Mitchell also cited a desire for greater decentralization and control over the project's infrastructure. By leaving GitHub, Ghostty will host its source code on a self‑managed git server, with public contributions routed through a platform that does not monetize code for AI training. The exact new hosting details are still being finalized, but the project's issue tracker and CI are expected to move to alternatives like Codeberg or Gitea instances.
The move is not without friction. GitHub remains the de facto home for open‑source collaboration, and migrating away means losing discoverability, ease of forking, and integration with a vast ecosystem of tools. Mitchell acknowledged this trade‑off in his post, emphasizing that the long‑term integrity of the project outweighs short‑term convenience.

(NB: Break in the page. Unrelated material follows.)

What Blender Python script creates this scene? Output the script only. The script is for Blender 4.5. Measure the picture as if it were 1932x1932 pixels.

Broader Implications for the Developer Community

Ghostty's decision is part of a larger trend. Over the past year, several notable projects have announced partial or full migrations away from GitHub. The HardenedBSD team, for example, recently made Radicle its official repository. Others have launched federated forge initiatives like Tangled, which appeared on Hacker News just hours before Ghostty's story. These efforts aim to create a network of interoperable code hosting platforms that give maintainers more autonomy over their data and community norms.
For the broader tech community, this exodus raises practical questions. Will GitHub respond by revising its data‑use policies? Or will the fragmentation accelerate, forcing developers to maintain accounts across multiple platforms? Meanwhile, alternative forges are still maturing. Radicle uses a peer‑to‑peer protocol, while SourceHut requires manual setup and lacks GitHub's social features. Ghostty's migration could serve as a case study for other projects weighing the same choice.

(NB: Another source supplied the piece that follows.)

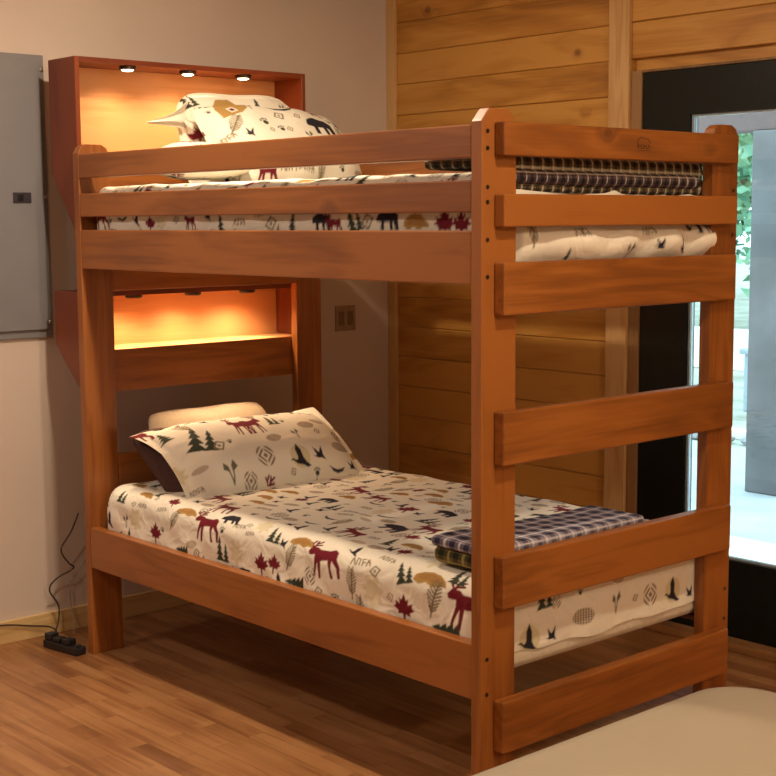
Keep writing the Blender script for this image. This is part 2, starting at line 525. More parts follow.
def scatter(P, Q, col, p0, p1, q0, q1, taken, seed, spacing=.083, angf=None, mind=.016):
    r = random.Random(seed)
    pts = list(taken)
    cand = []
    y = q0
    row = 0
    while y < q1:
        x = p0 + (spacing / 2 if row % 2 else 0)
        while x < p1:
            cand.append((x + r.uniform(-.018, .018), y + r.uniform(-.015, .015)))
            x += spacing * r.uniform(.95, 1.25)
        y += spacing * .82
        row += 1
    bag = []
    for (x, y) in cand:
        dmin = min([math.hypot(x - a, y - b) - rr for a, b, rr in pts] or [9])
        if dmin < mind: continue
        if not bag:
            bag = SC[:]; r.shuffle(bag)
        # biggest motif that fits
        pick = None
        for i, (f, s) in enumerate(bag):
            if s * .85 < dmin + .004:
                pick = i; break
        if pick is None: continue
        f, s = bag.pop(pick)
        a = (angf(x, y) if angf else 0) + r.uniform(-.25, .25)
        paint(P, Q, col, f, x, y, s, a)
        pts.append((x, y, s * .85))

def mesh_np(name, V, F, mat, parent=None, col=None, smooth=True):
    me = bpy.data.meshes.new(name)
    me.vertices.add(len(V)); me.vertices.foreach_set('co', np.asarray(V, np.float32).ravel())
    n = len(F)
    me.loops.add(n * 4); me.loops.foreach_set('vertex_index', np.asarray(F, np.int32).ravel())
    me.polygons.add(n)
    me.polygons.foreach_set('loop_start', np.arange(0, n * 4, 4, dtype=np.int32))
    me.polygons.foreach_set('loop_total', np.full(n, 4, np.int32))
    me.update(calc_edges=True)
    if smooth: me.polygons.foreach_set('use_smooth', np.ones(n, bool))
    if col is not None:
        a = me.color_attributes.new('print', 'FLOAT_COLOR', 'POINT')
        c = np.ones((len(V), 4), np.float32); c[:, :3] = col
        a.data.foreach_set('color', c.ravel())
    me.materials.append(mat)
    me.validate()
    o = bpy.data.objects.new(name, me)
    return link(o, parent)

def vnoise(X, Y, Z, f, seed=0):
    """cheap smooth noise: sum of rotated sines"""
    r = np.random.default_rng(seed)
    out = np.zeros_like(X)
    for k in range(7):
        d = r.normal(size=3); d /= np.linalg.norm(d)
        ff = f * r.uniform(.7, 1.4)
        out += np.sin((X * d[0] + Y * d[1] + Z * d[2]) * ff * 2 * PI + r.uniform(0, 6.28))
    return out / 7 * 1.6

def rbox(x0, x1, y0, y1, z0, z1, r, st, faces='TFBHE'):
    """lattice on the faces of a box, rounded. returns V, F, P, Q, Nrm.  T top, F front(y0), B back(y1), E foot(x1), H head(x0), U under"""
    nx, ny, nz = [max(2, int(round(d / st))) for d in (x1 - x0, y1 - y0, z1 - z0)]
    quads = []
    def key(i, j, k): return (i * (ny + 1) + j) * (nz + 1) + k
    def grid(I, J, fn, flip):
        a, b = np.meshgrid(np.arange(I), np.arange(J), indexing='ij')
        q = np.stack([fn(a, b), fn(a + 1, b), fn(a + 1, b + 1), fn(a, b + 1)], -1).reshape(-1, 4)
        return q[:, ::-1] if flip else q
    if 'T' in faces: quads.append(grid(nx, ny, lambda a, b: key(a, b, nz), False))
    if 'U' in faces: quads.append(grid(nx, ny, lambda a, b: key(a, b, 0), True))
    if 'F' in faces: quads.append(grid(nx, nz, lambda a, b: key(a, 0, b), False))
    if 'B' in faces: quads.append(grid(nx, nz, lambda a, b: key(a, ny, b), True))
    if 'E' in faces: quads.append(grid(ny, nz, lambda a, b: key(nx, a, b), False))
    if 'H' in faces: quads.append(grid(ny, nz, lambda a, b: key(0, a, b), True))
    F = np.concatenate(quads)
    u, inv = np.unique(F.ravel(), return_inverse=True)
    F = inv.reshape(-1, 4)
    k = u % (nz + 1); j = (u // (nz + 1)) % (ny + 1); i = u // ((nz + 1) * (ny + 1))
    X = x0 + (x1 - x0) * i / nx; Y = y0 + (y1 - y0) * j / ny; Z = z0 + (z1 - z0) * k / nz
    P = X + np.where(i == nx, z1 - Z, 0) - np.where(i == 0, z1 - Z, 0)
    Q = Y - np.where(j == 0, z1 - Z, 0) + np.where(j == ny, z1 - Z, 0)
    # lower edge is rounded less
    cx = np.clip(X, x0 + r, x1 - r); cy = np.clip(Y, y0 + r, y1 - r)
    rz = min(r, (z1 - z0) * .45)
    cz = np.clip(Z, z0 + rz if 'U' in faces else z0, z1 - rz)
    D = np.stack([X - cx, Y - cy, Z - cz], -1)
    n = np.linalg.norm(D, axis=1) + 1e-9
    rr = np.max(np.abs(D), axis=1)
    Nn = D / n[:, None]
    V = np.stack([cx, cy, cz], -1) + Nn * rr[:, None]
    return V, F, P, Q, Nn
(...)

From an AI perspective, the debate is equally charged. Critics argue that training models on open‑source code without clear attribution or compensation violates the spirit of open collaboration. Proponents claim that using publicly available data for training is fair use. Ghostty's move doesn't resolve that debate, but it adds real‑world pressure on platforms to negotiate new terms with the developer community.
Looking ahead, developers should monitor Ghostty's new infrastructure closely. If the migration is smooth and the project retains its contributor base, it may embolden other maintainers. If it falters, the cost of leaving GitHub will be clear. Either way, the story signals that the relationship between open‑source projects and their hosting platforms is entering a new, more contentious phase.